Ce 15 octobre, Huawei a ouvert son événement télécom Global Mobile Broadband Forum annuel à Zurich. Le même jour, la Chancellerie suisse donnait son accord pour une initiative populaire fédérale visant à limiter l’extension du réseau 5G. Ses défenseurs ont jusqu’au 25 avril pour récolter 100 000 signatures. Voilà qui résume parfaitement les contradictions du pays. Technologiquement à la pointe au niveau européen et même mondial, il doit faire face aux peurs exacerbées de sa population envers le nouveau standard.
La Suisse compte trois opérateurs : l’historique Swisscom, le challenger Sunrise et le « trublion » Salt, dernier arrivé sur le marché, et qui appartient à la holding personnelle de Xavier Niel. Ils ont tous obtenu des fréquences 5G, mais seuls les deux premiers ont ouvert un service commercial depuis le printemps. La bataille se joue donc entre Swisscom, équipé par Ericsson, et Sunrise, qui utilise du matériel Huawei. « Nous avons actuellement environ 200 antennes en service dans 120 localités », nous a précisé un porte-parole de Swisscom. Sunrise fait mieux avec 262 localités couvertes avec au moins 80% de la population éligible. Mais les deux acteurs sont confrontés à un problème qu’ils n’avaient absolument pas vu venir : une opposition profonde des habitants à la 5G qui a débuté il y a quelques mois.

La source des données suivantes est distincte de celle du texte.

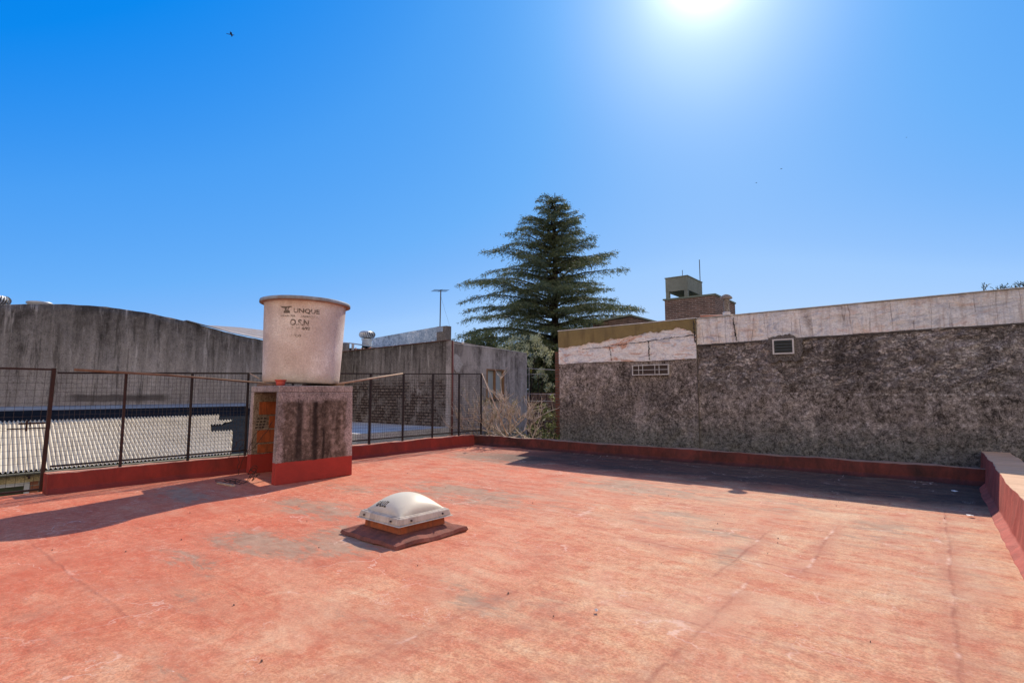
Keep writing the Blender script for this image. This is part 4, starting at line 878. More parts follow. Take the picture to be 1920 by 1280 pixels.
# ------------------------------------------------------------------ rough dark wall building (right)
rb = thing('rough_cast_building', 'long rough dark rendered building with a peeling white membrane band on the right', 'building', (-2, 15, -3.6))
RW = mat_rough_wall()
def rough_face(x0, x1, yb, z0, ztf, name, step=.035):
    xs_ = np.arange(x0, x1+.001, step); n = int((ztf(x0)-z0)/step); m = MB(); nx = len(xs_)
    for j in range(n+1):
        for x in xs_:
            z = z0+(ztf(x)-z0)*j/n
            d = mn.fractal(Vector((x*3.3, z*3.9, 4.0)), .8, 2.1, 5)*.020 + mn.noise(Vector((x*.6, z*.6, 9)))*.02
            if z > 1.5 and x > -4.35: d += abs(mn.fractal(Vector((x*2.6, z*5.0, 2)), .7, 2.1, 4))*.05*min(1, (z-1.5)*4)
            m.v.append((x, yb-.02-d, z))
    m.f = [(j*nx+i, j*nx+i+1, (j+1)*nx+i+1, (j+1)*nx+i) for j in range(n) for i in range(nx-1)]
    return m.build(name, RW, rb, smooth=True)
tz = lambda x: 3.205 + (x+8.26)*.0092
rough_face(-8.26, -4.37, 12.68, -.6, lambda x: 2.31, 'rough_wall')
rough_face(-4.37, 6.0, 12.72, -.6, lambda x: 2.63+(x+4.37)*.0135, 'rough_wall')
MB().box(-8.255, 6.0, 12.735, 20, -3.6, 2.29).build('wall_core', CBS, rb)
m = MB(); m.hexa([(-8.255, 12.735, 2.292), (6, 12.735, 2.292), (6, 20, 2.292), (-8.255, 20, 2.292), (-8.255, 12.735, tz(-8.26)-.05), (6, 12.735, tz(6)-.05), (6, 20, tz(6)-.05), (-8.255, 20, tz(-8.26)-.05)]); m.build('roof', WHR, rb)
MEM1 = mat_membrane('peeling_membrane_left', 1.15, False); MEM2 = mat_membrane('peeling_membrane_right', .55, True)
def sheet(x0, x1, y, zb, zt_, mat, name, n=160, rag=.012, wave=.012, thick=.03):
    m = MB(); xs_ = np.linspace(x0, x1, n); rows = 9
    for j in range(rows):
        for x in xs_:
            b_ = zb(x)+rag*mn.noise(Vector((x*6, 1, 0))); t_ = zt_(x)+rag*.6*mn.noise(Vector((x*7, 5, 0))); z = b_+(t_-b_)*j/(rows-1)
            m.v.append((x, y-.012-wave*mn.noise(Vector((x*2.5, z*5, 3))), z))
    m.f = [(j*n+i, j*n+i+1, (j+1)*n+i+1, (j+1)*n+i) for j in range(rows-1) for i in range(n-1)]
    b0 = (rows-1)*n; e0 = len(m.v)
    for i in range(n): p = m.v[b0+i]; m.v.append((p[0], y+.26, p[2]+.004))
    for i in range(n-1): m.f.append((b0+i, b0+i+1, e0+i+1, e0+i))
    return m.build(name, mat, rb, smooth=True, solid=-thick if False else 0)
# left section: olive band above, white membrane below with a ragged border
rag = lambda x: 2.72 + (x+8.26)*.098 - max(0, x+4.75)*.55 + .055*mn.noise(Vector((x*3.1, 0, 2))) + .05*mn.noise(Vector((x*9, 0, 4)))
sheet(-8.262, -4.372, 12.645, lambda x: 2.29-.012*math.sin(x*2), lambda x: min(rag(x)+.06, tz(x)-.03), MEM1, 'white_membrane')
OLV = mat_plain('olive_coating', (0.235, 0.175, 0.070), (0.17, 0.125, 0.055), 2.2, .85, .25, bump=.5, bd=.02, streak=(.10, .07, .035))
sheet(-8.264, -4.366, 12.622, lambda x: rag(x), tz, OLV, 'olive_band', n=400, rag=.004, wave=.008)
sheet(-4.366, 6.0, 12.70, lambda x: 2.62+(x+4.37)*.0135, tz, MEM2, 'white_membrane', n=260)
# torn joints in the membrane
TEAR = mat_plain('tear_black', (.012, .010, .010), (.03, .025, .02), 6)
m = MB()
def crack(p0, p1, w, y, n=26):
    p0, p1 = Vector(p0), Vector(p1); t = (p1-p0).normalized(); s = Vector((-t.z, 0, t.x)); L = []
    for i in range(n+1):
        q = p0.lerp(p1, i/n); q = Vector((q.x, y, q.z)); q += s*random.uniform(-.012, .012); ww = w*random.uniform(.15, 1.4); L.append((q-s*ww, q+s*ww))
    for i in range(n): m.quad(L[i][0], L[i+1][0], L[i+1][1], L[i][1])
crack((-6.6, 0, 2.71), (-4.42, 0, 2.86), .010, 12.612, 60); crack((-7.5, 0, 2.66), (-6.6, 0, 2.71), .005, 12.612)
crack((-6.65, 0, 2.70), (-6.60, 0, 2.32), .007, 12.612); crack((-5.56, 0, 2.77), (-5.55, 0, 2.31), .011, 12.612)
m.build('membrane_tear', TEAR, rb, solid=.006); m = MB(); crack((-4.40, 0, 3.2), (-4.385, 0, 2.66), .016, 12.60); m.build('membrane_tear', TEAR, rb, solid=.006); m = MB(); crack((-3.52, 0, 3.2), (-3.46, 0, 2.66), .013, 12.672, 30)
m.build('membrane_tear', TEAR, rb, solid=.006)
# coping line
m = MB()
m.hexa([(-8.28, 12.60, tz(-8.26)+.006), (-4.35, 12.60, tz(-4.37)+.006), (-4.35, 12.95, tz(-4.37)+.006), (-8.28, 12.95, tz(-8.26)+.006), (-8.28, 12.60, tz(-8.26)+.03), (-4.35, 12.60, tz(-4.37)+.03), (-4.35, 12.95, tz(-4.37)+.03), (-8.28, 12.95, tz(-8.26)+.03)])
m.hexa([(-4.34, 12.67, tz(-4.37)+.010), (6, 12.67, tz(6)+.010), (6, 13.0, tz(6)+.010), (-4.34, 13.0, tz(-4.37)+.010), (-4.34, 12.67, tz(-4.37)+.026), (6, 12.67, tz(6)+.026), (6, 13.0, tz(6)+.026), (-4.34, 13.0, tz(-4.37)+.026)])
m.build('coping', mat_plain('coping_light', (.62, .60, .55), (.30, .28, .26), 6, .8, .3), rb)
# dark mortar under the membrane
m = MB(); i_ = 0
def ribbon(x0, x1, zf, w, y):
    xs_ = np.linspace(x0, x1, 140)
    for a_, b_ in zip(xs_[:-1], xs_[1:]):
        wa = w*(.8+.5*mn.noise(Vector((a_*4, 0, 0)))); wb = w*(.8+.5*mn.noise(Vector((b_*4, 0, 0))))
        m.quad((a_, y, zf(a_)-wa), (b_, y, zf(b_)-wb), (b_, y, zf(b_)), (a_, y, zf(a_)))
ribbon(-4.36, 6.0, lambda x: 2.622+(x+4.37)*.0135, .045, 12.668)
m.build('mortar_strip', mat_plain('dark_mortar', (.035, .026, .022), (.07, .055, .045), 8), rb, solid=.01)
# barred window (left section)
WHT = mat_plain('old_white_paint', (.58, .55, .52), (.40, .37, .35), 8, .7, .3)
def vent_frame(x0, x1, z0, z1, y, t, parent, dark):
    m = MB(); m.box(x0, x1, y, y+.05, z1-t, z1); m.box(x0, x1, y, y+.05, z0, z0+t); m.box(x0, x0+t, y, y+.05, z0+t, z1-t); m.box(x1-t, x1, y, y+.05, z0+t, z1-t)
    f = m.build('window', WHT, parent); MB().box(x0+t, x1-t, y+.03, y+.045, z0+t, z1-t).build('opening', dark, f); return f
DKB = mat_plain('vent_dark', (.035, .022, .016), (.055, .035, .026), 5); 
f = vent_frame(-6.02, -5.05, 1.925, 2.185, 12.60, .022, rb, DKB)
m = MB()
for x in (-5.83, -5.72, -5.40, -5.29): m.box(x-.006, x+.006, 12.585, 12.597, 1.915, 2.20)
m.box(-6.0, -5.07, 12.586, 12.596, 2.05, 2.062); m.build('bars', WHT, f)
f = vent_frame(-2.70, -2.28, 2.315, 2.645, 12.60, .030, rb, mat_plain('vent_black', (.015, .017, .016), (.03, .033, .03), 5))
m = MB()
for k in range(4): z = 2.37+k*.062; m.hexa([(-2.665, 12.625, z), (-2.315, 12.625, z), (-2.315, 12.628, z+.01), (-2.665, 12.628, z+.01), (-2.665, 12.605, z+.035), (-2.315, 12.605, z+.035), (-2.315, 12.608, z+.045), (-2.665, 12.608, z+.045)])
m.build('louvres', mat_plain('louvre_glass', (.06, .07, .07), (.03, .035, .035), 5, .3, .5), f)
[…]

Une opposition principalement francophone
La contestation se situe principalement en Suisse romande. Genève, Vaud et le Jura ont décrété un moratoire considéré comme illégal par l’Ofcom (Office fédéral de la communication). Fribourg a restreint les installations, Neuchâtel les a suspendu et le parlement du Valais s’est écharpé sur la question avant de renoncer à tout geler. Des manifestations ont rassemblé plusieurs milliers de personnes et les frondeurs ont fini par se structurer en une association baptisée Frequencia. D’après un sondage du magazine L’Illustré datant du mois d’avril, 65% de la population de Suisse romande redoutait que la 5G ne nuise à leur santé. Les Alémaniques ne sont « que » 51% à partager ces craintes. Ce qui fait une moyenne de 54%. Des résultats qui ont pu augmenter depuis. Des pétitions « Stop 5G » en français, allemand ou italien ont rassemblé chacune plusieurs dizaines de milliers de signatures en ligne.

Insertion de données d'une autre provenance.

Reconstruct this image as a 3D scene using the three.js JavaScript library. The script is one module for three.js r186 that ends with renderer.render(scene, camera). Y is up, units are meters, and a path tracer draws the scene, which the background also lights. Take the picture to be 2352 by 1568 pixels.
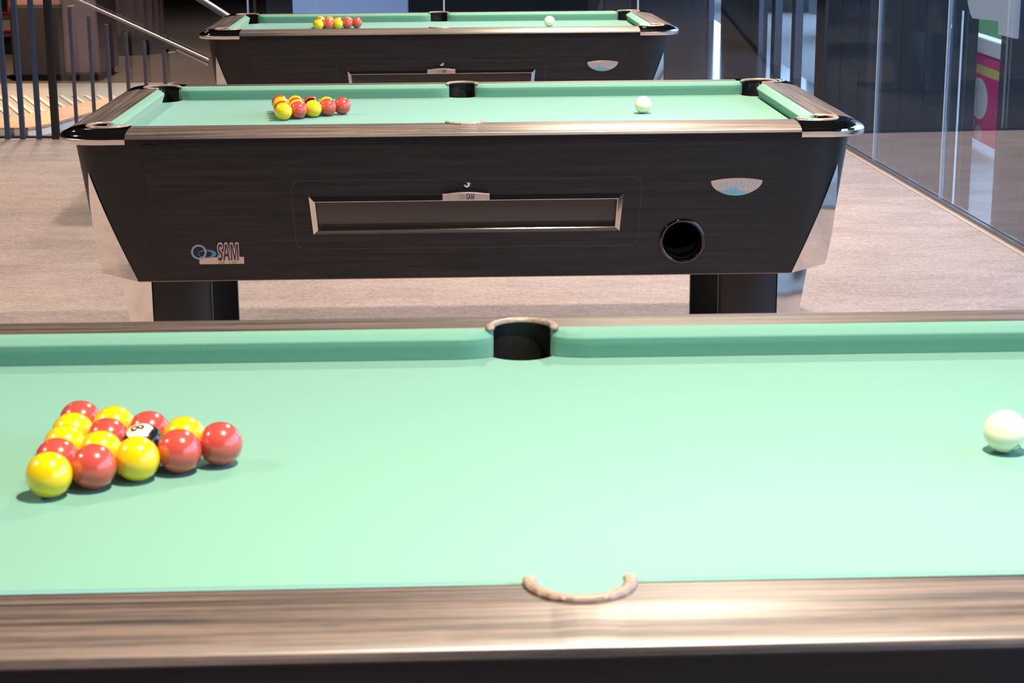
import * as THREE from 'three';
import { mergeGeometries, toCreasedNormals, mergeVertices } from 'three/addons/utils/BufferGeometryUtils.js';
import { RoundedBoxGeometry } from 'three/addons/geometries/RoundedBoxGeometry.js';

// ---------------------------------------------------------------- camera, sky, exposure, lights
const scene = new THREE.Scene();
const BH = 0.81;                                    // height of the playing beds
const camera = new THREE.PerspectiveCamera(2 * Math.atan(784 / 4176.19) * 180 / Math.PI, 1.5, 0.05, 200);
camera.position.set(0, 0.64705 + BH, 0);
camera.rotation.order = 'YXZ';
camera.rotation.set(-0.245157, 0, -0.00508);
camera.focus = 5.2;
camera.userData.fStop = 16;
scene.add(camera);

scene.background = new THREE.Color().setRGB(0.55, 0.74, 1.0);
scene.backgroundIntensity = 5.5;

const renderer = new THREE.WebGLRenderer({ antialias: true });
renderer.toneMapping = THREE.LinearToneMapping;
renderer.toneMappingExposure = 1.0;
renderer.shadowMap.enabled = true;

const TABLES = [                                    // x, z, turn, tilt, label
  [0.03497, -2.01592, 0.04725, -0.00262, 'green pool table closest to the camera, cut off at both ends', 'foreground'],
  [-0.13715, -5.30081, 0.03321, 0.0017, 'green pool table in the middle, its whole dark cabinet in view', 'middle'],
  [-0.33173, -8.65161, 0.04558, 0.00109, 'green pool table farthest away, partly hidden behind the middle table', 'farthest'],
];
const CEIL = 3.06;
const WARM = [1.0, 0.84, 0.66];
const LAMPS = [                                     // x, z, candela, half angle, label
  [0.38, -1.55, 50, 1.3, 'round ceiling downlight over the pool table closest to the camera'],
  [0.55, -4.75, 60, 1.3, 'round ceiling downlight over the middle pool table'],
  [0.50, -8.05, 66, 1.3, 'round ceiling downlight over the farthest pool table'],
  [0.30, -10.70, 44, 1.3, 'round ceiling downlight just before the glass partition'],
  [-2.85, -2.2, 46, 1.15, 'round ceiling downlight left of the pool table closest to the camera'],
  [-2.95, -5.6, 50, 1.15, 'round ceiling downlight left of the middle pool table'],
  [-3.05, -9.0, 30, 0.95, 'round ceiling downlight left of the farthest pool table'],
  [-1.5, -11.5, 85, 0.85, 'added unseen ceiling downlight brightening the wooden board and its grey riser'],  // added lamp, placed to light the riser
  [-3.2, -12.9, 52, 0.95, 'added unseen ceiling downlight brightening the ribbed mat and the seat fronts'],  // added fill for the armchair front and the mat
  [-3.2, -15.6, 22, 1.0, 'added unseen ceiling downlight brightening the pink lounge seats'],  // added to lift the dim lounge
  [-1.1, -12.2, 7, 0.7, 'added unseen ceiling downlight brightening the blue-grey board'],  // extra lamp put in only to brighten the board
];

// ---------------------------------------------------------------- helpers
let seedState = 7;
const rnd = () => { seedState = (seedState * 1664525 + 1013904223) >>> 0; return seedState / 4294967296; };
const names = new Map();
function numbered(n) { const k = names.get(n) || 0; names.set(n, k + 1); return k ? `${n}_${String(k).padStart(3, '0')}` : n; }
function tag(o, label, category, group) { o.userData.label = label; o.userData.category = category; if (group) o.userData.group = group; return o; }
function thing(name, label, category, pos = [0, 0, 0], turn = 0, group) {
  const o = new THREE.Group(); o.name = numbered(name); o.position.set(...pos); o.rotation.y = turn; scene.add(o);
  return tag(o, label, category, group);
}
function part(name, geo, mat, parent, label) {
  const m = new THREE.Mesh(geo, mat); m.name = name; m.castShadow = m.receiveShadow = true; parent.add(m);
  if (label) m.userData.label = label;
  return m;
}
function struct(name, geo, mat) {
  const m = geo ? new THREE.Mesh(geo, mat) : new THREE.Group(); m.name = numbered(name); m.userData.kind = 'structure';
  m.castShadow = m.receiveShadow = true; scene.add(m); return m;
}
const box = (x0, x1, y0, y1, z0, z1) => new THREE.BoxGeometry(x1 - x0, y1 - y0, z1 - z0).translate((x0 + x1) / 2, (y0 + y1) / 2, (z0 + z1) / 2);
const rbox = (x0, x1, y0, y1, z0, z1, r = 0.004) => new RoundedBoxGeometry(x1 - x0, y1 - y0, z1 - z0, 2, r).translate((x0 + x1) / 2, (y0 + y1) / 2, (z0 + z1) / 2);
function grid(rows, { flip = false, crease = 0.7, close = false } = {}) {
  const nr = rows.length, nc = rows[0].length, P = [], U = [], I = [];
  rows.forEach((r, i) => {
    let s = 0;
    r.forEach((p, j) => {
      if (j) s += Math.hypot(p[0] - r[j - 1][0], p[1] - r[j - 1][1], p[2] - r[j - 1][2]);
      P.push(p[0], p[1], p[2]); U.push(p[3] !== undefined ? p[3] : s, p[4] !== undefined ? p[4] : i * 0.03);
    });
  });
  const n = close ? nc : nc - 1;
  for (let i = 0; i < nr - 1; i++) for (let j = 0; j < n; j++) {
    const a = i * nc + j, b = i * nc + (j + 1) % nc, c = a + nc, d = b + nc;
    if (flip) I.push(a, c, b, b, c, d); else I.push(a, b, c, b, d, c);
  }
  const g = new THREE.BufferGeometry();
  g.setAttribute('position', new THREE.Float32BufferAttribute(P, 3));
  g.setAttribute('uv', new THREE.Float32BufferAttribute(U, 2));
  g.setIndex(I);
  return toCreasedNormals(g, crease);
}
const flat = (g) => g.index ? g.toNonIndexed() : g;
const merge = (...gs) => mergeGeometries(gs.map((g) => { const f = flat(g); for (const k of Object.keys(f.attributes)) if (!['position', 'normal', 'uv'].includes(k)) f.deleteAttribute(k); return f; }));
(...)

Le discours reprend les arguments classiques des anti-ondes : la 5G aboutirait à une « irradiation massive de la population » avec des dommages corporels à la clef et des nuisances pour les animaux et les végétaux. Les contestataires demandent des études plus poussées sur les effets des ondes millimétriques, exigent de fixer des valeurs limites plus strictes et refusent la densification des antennes.
Le déploiement est ralenti
Ce mouvement a pour conséquence d’avoir stoppé le déploiement de la 5G dans de nombreuses villes suisses. Swisscom et Sunrise se rabattent donc sur les zones rurales, en mettant en avant leur solution Fixed Wireless Access permettant d’accéder au Très Haut Débit fixe via une box 5G.
« Nous avions totalement sous-estimé les réactions de la population », a déclaré Bruno Duarte, le CCO de Sunrise, lors du Global Mobile Broadband Forum de Huawei auquel nous étions présents. « Il est évident que ces oppositions ralentissent ponctuellement le déploiement mais nous maintenons nos objectifs de 90% de la population couverte d’ici la fin de l’année », nous a précisé un porte-parole de Swisscom. « Il va nous falloir faire preuve de pédagogie, encore et encore pour expliquer que la 5G n’aura pas d’impact sur la santé », nous a-t-on encore confié chez Sunrise.
Cet exemple suisse devrait en tous cas servir de leçon aux opérateurs français. Ils ne pourront pas commencer à déployer sans avoir fait l’effort d’expliquer ce qu’est la technologie à la population, ni se montrer totalement transparents quant à ces effets sur l’environnement. Ils pourront pour cela se baser sur les conclusions de l’Anses, qui va rendre un rapport sur le sujet à l’automne. L’ANFR a également effectué des contrôles sur tous les sites pilotes en 3,5 GHz dont les résultats seront communiqués. Mais cela ne constituera jamais qu’une première étape. Tout sera à recommencer pour la bande de fréquence 26 GHz, dite millimétrique, qui devrait concentrer les hostilités. Or, les tests sur les sites pilotes n’ont pas encore commencé. Seules quelques expérimentations ont eu lieu il y a deux ans en coopération avec l’ANFR.
La 5G pourrait-elle susciter autant d’animosité que Linky ? Le compteur électrique communiquant développé par Enedis fait en effet l’objet d’une défiance massive en France. Un scénario que le gouvernement et tous les acteurs des télécoms redoutent et espèrent bien ne pas reproduire.